------ Source excerpt

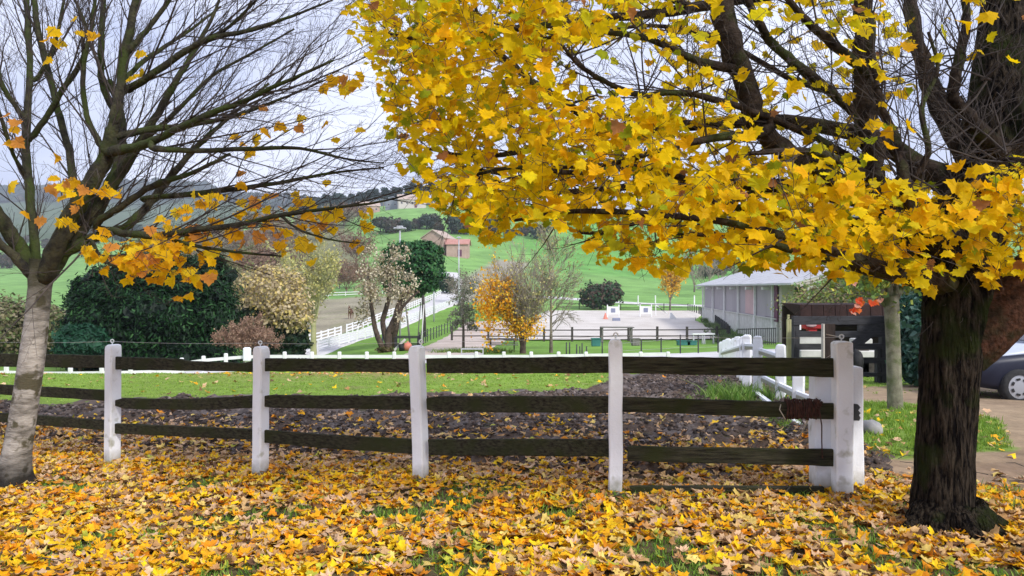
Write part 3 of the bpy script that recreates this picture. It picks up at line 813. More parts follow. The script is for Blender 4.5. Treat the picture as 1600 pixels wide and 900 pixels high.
# drifts: tan leaves lie together, so do the freshly fallen yellow ones
dr = smooth(fbm(p1_[:, 0], p1_[:, 1], .8, 14), .1, .9) * (~bey)
tan = RNG.random(len(p1_)) < dr * .45
c1_[tan] = pick(FC, [2, 3, 2, 20, 30, 12, 5, 0, 8], int(tan.sum()))
dist = np.hypot(p1_[:, 0], p1_[:, 1])
inview = (np.abs(p1_[:, 0]) < p1_[:, 1] * .70) & (p1_[:, 1] > 4.15)
score = np.where(inview, dist - 1.6 * (p1_[:, 2] - T(p1_[:, 0], p1_[:, 1])) * 20, 99)
near = np.argsort(score)[:300]
rest = np.setdiff1d(np.arange(len(p1_)), near)
leaves_mesh('leaf_litter', p1_[rest], n1_[rest], w1_[rest], s1_[rest], c1_[rest], M['litter'], ground, TEMPL_F)
dy = np.stack([np.cos(w1_), np.sin(w1_), np.zeros_like(w1_)], -1)
leaf_objects('leaf', p1_[near], n1_[near], dy[near], s1_[near], [tuple(c) for c in pick(FC, [30, 16, 6, 14, 14, 8, 3, 4, 14], 24)], M['litter'], ground, TEMPL_F)
p2_, n2_, w2_, s2_, c2_ = litter(np.concatenate([x2, x3]), np.concatenate([y2, y3]), .02, [14, 8, 10, 18, 22, 16, 8, 1, 4], .10, .4)
leaves_mesh('scattered_leaves', p2_, n2_, w2_, s2_, c2_, M['litter'], ground, TEMPL_S)

mb = MB()
for _ in range(260):
    x = R.uniform(-5, 4.5); y = R.uniform(3.8, 7.6); z = float(mud_h(np.array([x]), np.array([y]))[0]) + R.uniform(.02, .045); a = R.uniform(0, 2 * pi); L = R.uniform(.05, .32)
    p = Vector((x, y, z)); q = p + Vector((cos(a) * L, sin(a) * L, R.uniform(-.01, .03))); mb.tube([p, p.lerp(q, .5) + rvec_(.012), q], [.0035, .003, .0015], 4, cap=False)
mb.build('fallen_twigs', M['dark_wood'], ground, False, 'stuff')
# grass tufts -----------------------------------------------------------
def grass(name, x, y, hgt, wdt, cols, spread=.5, blades=5):
    n = len(x); x = np.repeat(x, blades) + RNG.normal(0, .018, n * blades); y = np.repeat(y, blades) + RNG.normal(0, .018, n * blades)
    hg = np.repeat(hgt, blades) * RNG.uniform(.5, 1.15, n * blades); m_ = n * blades
    z = T(x, y) - .005; a = RNG.uniform(0, 2 * pi, m_); lx = RNG.normal(0, spread, m_) * hg; ly = RNG.normal(0, spread, m_) * hg
    wd = np.repeat(wdt, blades) if hasattr(wdt, '__len__') else np.full(m_, wdt)
    b0 = np.stack([x - np.cos(a) * wd, y - np.sin(a) * wd, z], -1); b1 = np.stack([x + np.cos(a) * wd, y + np.sin(a) * wd, z], -1)
    m0 = np.stack([x + lx * .4 - np.cos(a) * wd * .7, y + ly * .4 - np.sin(a) * wd * .7, z + hg * .6], -1)
    m1 = np.stack([x + lx * .4 + np.cos(a) * wd * .7, y + ly * .4 + np.sin(a) * wd * .7, z + hg * .6], -1)
    t_ = np.stack([x + lx, y + ly, z + hg], -1)
    V = np.stack([b0, b1, m0, m1, t_], 1).reshape(-1, 3); k = np.arange(m_) * 5
    Fq = np.concatenate([np.stack([k, k + 1, k + 3], -1), np.stack([k, k + 3, k + 2], -1), np.stack([k + 2, k + 3, k + 4], -1)])
    c = np.repeat(pick(cols, [1] * len(cols), m_)[:, None], 5, 1).reshape(-1, 3)
    o = np_mesh(name, V, Fq, M['grass'], None, col=c, kind='stuff'); return o
M['grass'] = tint_mat('grass', rough=.55, trans=.25, spec=.3)
GC = [(.15, .28, .03), (.22, .36, .04), (.28, .40, .06), (.09, .19, .03)]
x, y = scatter_ground(24000, (-7, 7), (3.6, 7.6), lambda x, y: (smooth(fbm(x, y, 2.3, 17), .15, .8) * .9 + .25 * np.exp(-((y - fence_y(x) + .1) / .22) ** 2)) * (y < fence_y(x) + .15) * (1 - .8 * drivemask(x, y)))
tag(grass('grass_tufts', x, y, RNG.uniform(.03, .07, len(x)), .0045, GC), 'short green grass tufts showing through the fallen leaves in front of the fence', 'grass')
x, y = scatter_ground(60000, (-17, 12), (10.6, 25), lambda x, y: smooth(y + .9 * fbm(x, y, .9, 3) * .5 - MB_(x), 11.2, 12.6) * (1 - .9 * drivemask(x, y)) * (.55 + .45 * np.clip(14 / y, 0, 1)) * (1 - .9 * np.exp(-((x + 4.4) / 3) ** 4) * np.exp(-((y - 19) / 2.4) ** 2)))
tag(grass('paddock_grass', x, y, RNG.uniform(.015, .04, len(x)), .008, [(.20, .34, .04), (.26, .42, .05), (.20, .31, .05), (.30, .38, .09)], blades=4), 'bright wet green grass at the far side of the muddy paddock', 'grass')
x, y = scatter_ground(9000, (3.0, 6.5), (6.0, 11.6), lambda x, y: (1 - drivemask(x, y)) * (.35 + .65 * smooth(y, 6.6, 8)))
tag(grass('verge_grass', x, y, RNG.uniform(.03, .09, len(x)), .005, GC[:3], blades=4), 'green verge grass between the gate post and the dirt drive', 'grass')
x, y = scatter_ground(1500, (3.4, 5.8), (3.6, 6.2), lambda x, y: .5 * (np.hypot(x - 3, y - 5) > .5) * (1 - .8 * drivemask(x, y)))
tag(grass('trunk_grass', x, y, RNG.uniform(.05, .13, len(x)), .004, GC), 'taller grass round the foot of the big dark maple trunk', 'grass')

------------

§ **Exercise**:
Output the lines above in full and exactly as given, omitting any pictures.

§ **Completed task**:
Write part 3 of the bpy script that recreates this picture. It picks up at line 813. More parts follow. The script is for Blender 4.5. Treat the picture as 1600 pixels wide and 900 pixels high.
# drifts: tan leaves lie together, so do the freshly fallen yellow ones
dr = smooth(fbm(p1_[:, 0], p1_[:, 1], .8, 14), .1, .9) * (~bey)
tan = RNG.random(len(p1_)) < dr * .45
c1_[tan] = pick(FC, [2, 3, 2, 20, 30, 12, 5, 0, 8], int(tan.sum()))
dist = np.hypot(p1_[:, 0], p1_[:, 1])
inview = (np.abs(p1_[:, 0]) < p1_[:, 1] * .70) & (p1_[:, 1] > 4.15)
score = np.where(inview, dist - 1.6 * (p1_[:, 2] - T(p1_[:, 0], p1_[:, 1])) * 20, 99)
near = np.argsort(score)[:300]
rest = np.setdiff1d(np.arange(len(p1_)), near)
leaves_mesh('leaf_litter', p1_[rest], n1_[rest], w1_[rest], s1_[rest], c1_[rest], M['litter'], ground, TEMPL_F)
dy = np.stack([np.cos(w1_), np.sin(w1_), np.zeros_like(w1_)], -1)
leaf_objects('leaf', p1_[near], n1_[near], dy[near], s1_[near], [tuple(c) for c in pick(FC, [30, 16, 6, 14, 14, 8, 3, 4, 14], 24)], M['litter'], ground, TEMPL_F)
p2_, n2_, w2_, s2_, c2_ = litter(np.concatenate([x2, x3]), np.concatenate([y2, y3]), .02, [14, 8, 10, 18, 22, 16, 8, 1, 4], .10, .4)
leaves_mesh('scattered_leaves', p2_, n2_, w2_, s2_, c2_, M['litter'], ground, TEMPL_S)

mb = MB()
for _ in range(260):
    x = R.uniform(-5, 4.5); y = R.uniform(3.8, 7.6); z = float(mud_h(np.array([x]), np.array([y]))[0]) + R.uniform(.02, .045); a = R.uniform(0, 2 * pi); L = R.uniform(.05, .32)
    p = Vector((x, y, z)); q = p + Vector((cos(a) * L, sin(a) * L, R.uniform(-.01, .03))); mb.tube([p, p.lerp(q, .5) + rvec_(.012), q], [.0035, .003, .0015], 4, cap=False)
mb.build('fallen_twigs', M['dark_wood'], ground, False, 'stuff')
# grass tufts -----------------------------------------------------------
def grass(name, x, y, hgt, wdt, cols, spread=.5, blades=5):
    n = len(x); x = np.repeat(x, blades) + RNG.normal(0, .018, n * blades); y = np.repeat(y, blades) + RNG.normal(0, .018, n * blades)
    hg = np.repeat(hgt, blades) * RNG.uniform(.5, 1.15, n * blades); m_ = n * blades
    z = T(x, y) - .005; a = RNG.uniform(0, 2 * pi, m_); lx = RNG.normal(0, spread, m_) * hg; ly = RNG.normal(0, spread, m_) * hg
    wd = np.repeat(wdt, blades) if hasattr(wdt, '__len__') else np.full(m_, wdt)
    b0 = np.stack([x - np.cos(a) * wd, y - np.sin(a) * wd, z], -1); b1 = np.stack([x + np.cos(a) * wd, y + np.sin(a) * wd, z], -1)
    m0 = np.stack([x + lx * .4 - np.cos(a) * wd * .7, y + ly * .4 - np.sin(a) * wd * .7, z + hg * .6], -1)
    m1 = np.stack([x + lx * .4 + np.cos(a) * wd * .7, y + ly * .4 + np.sin(a) * wd * .7, z + hg * .6], -1)
    t_ = np.stack([x + lx, y + ly, z + hg], -1)
    V = np.stack([b0, b1, m0, m1, t_], 1).reshape(-1, 3); k = np.arange(m_) * 5
    Fq = np.concatenate([np.stack([k, k + 1, k + 3], -1), np.stack([k, k + 3, k + 2], -1), np.stack([k + 2, k + 3, k + 4], -1)])
    c = np.repeat(pick(cols, [1] * len(cols), m_)[:, None], 5, 1).reshape(-1, 3)
    o = np_mesh(name, V, Fq, M['grass'], None, col=c, kind='stuff'); return o
M['grass'] = tint_mat('grass', rough=.55, trans=.25, spec=.3)
GC = [(.15, .28, .03), (.22, .36, .04), (.28, .40, .06), (.09, .19, .03)]
x, y = scatter_ground(24000, (-7, 7), (3.6, 7.6), lambda x, y: (smooth(fbm(x, y, 2.3, 17), .15, .8) * .9 + .25 * np.exp(-((y - fence_y(x) + .1) / .22) ** 2)) * (y < fence_y(x) + .15) * (1 - .8 * drivemask(x, y)))
tag(grass('grass_tufts', x, y, RNG.uniform(.03, .07, len(x)), .0045, GC), 'short green grass tufts showing through the fallen leaves in front of the fence', 'grass')
x, y = scatter_ground(60000, (-17, 12), (10.6, 25), lambda x, y: smooth(y + .9 * fbm(x, y, .9, 3) * .5 - MB_(x), 11.2, 12.6) * (1 - .9 * drivemask(x, y)) * (.55 + .45 * np.clip(14 / y, 0, 1)) * (1 - .9 * np.exp(-((x + 4.4) / 3) ** 4) * np.exp(-((y - 19) / 2.4) ** 2)))
tag(grass('paddock_grass', x, y, RNG.uniform(.015, .04, len(x)), .008, [(.20, .34, .04), (.26, .42, .05), (.20, .31, .05), (.30, .38, .09)], blades=4), 'bright wet green grass at the far side of the muddy paddock', 'grass')
x, y = scatter_ground(9000, (3.0, 6.5), (6.0, 11.6), lambda x, y: (1 - drivemask(x, y)) * (.35 + .65 * smooth(y, 6.6, 8)))
tag(grass('verge_grass', x, y, RNG.uniform(.03, .09, len(x)), .005, GC[:3], blades=4), 'green verge grass between the gate post and the dirt drive', 'grass')
x, y = scatter_ground(1500, (3.4, 5.8), (3.6, 6.2), lambda x, y: .5 * (np.hypot(x - 3, y - 5) > .5) * (1 - .8 * drivemask(x, y)))
tag(grass('trunk_grass', x, y, RNG.uniform(.05, .13, len(x)), .004, GC), 'taller grass round the foot of the big dark maple trunk', 'grass')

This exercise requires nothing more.